'Iraq abuse ordered from the top'

BBC Online
The US commander at the centre of the Iraqi prisoner scandal says she was told to treat detainees like dogs.

Brig Gen Janis Karpinski told the BBC she was being made a "convenient scapegoat" for abuse ordered by others.

Top US commander for Iraq, Gen Ricardo Sanchez, should be asked what he knew about the abuse, she told BBC Radio 4's On The Ropes programme.

One soldier has been sentenced and six others are awaiting courts martial for abuses committed at Abu Ghraib jail.

Gen Karpinski said more damaging information was likely to emerge at those trials.

Gen Karpinski was in charge of the military police unit that ran Abu Ghraib and other prisons when the abuses were committed. She has been suspended but not charged.

Photographs showing naked Iraqi detainees being humiliated and maltreated first started to surface in April, sparking shock and anger across the world.

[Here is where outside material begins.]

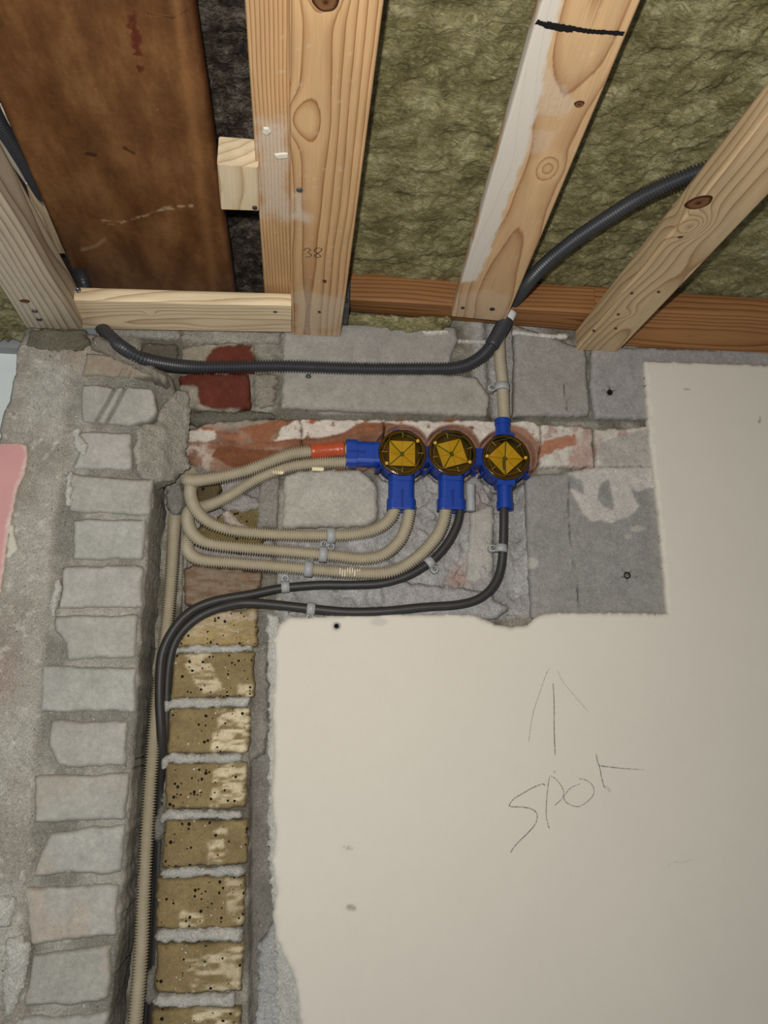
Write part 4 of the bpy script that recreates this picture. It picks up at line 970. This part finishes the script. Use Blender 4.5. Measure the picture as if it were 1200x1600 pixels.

Gen Karpinski said military intelligence took over part of the Abu Ghraib jail to "Gitmoize" their interrogations - make them more like what was happening in the US detention camp at Guantanamo Bay, Cuba, which is nicknamed "Gitmo".

She said current Iraqi prisons chief Maj Gen Geoffrey Miller - who was in charge at Guantanamo Bay - visited her in Baghdad and said: "At Guantanamo Bay we learned that the prisoners have to earn every single thing that they have."

"He said they are like dogs and if you allow them to believe at any point that they are more than a dog then you've lost control of them."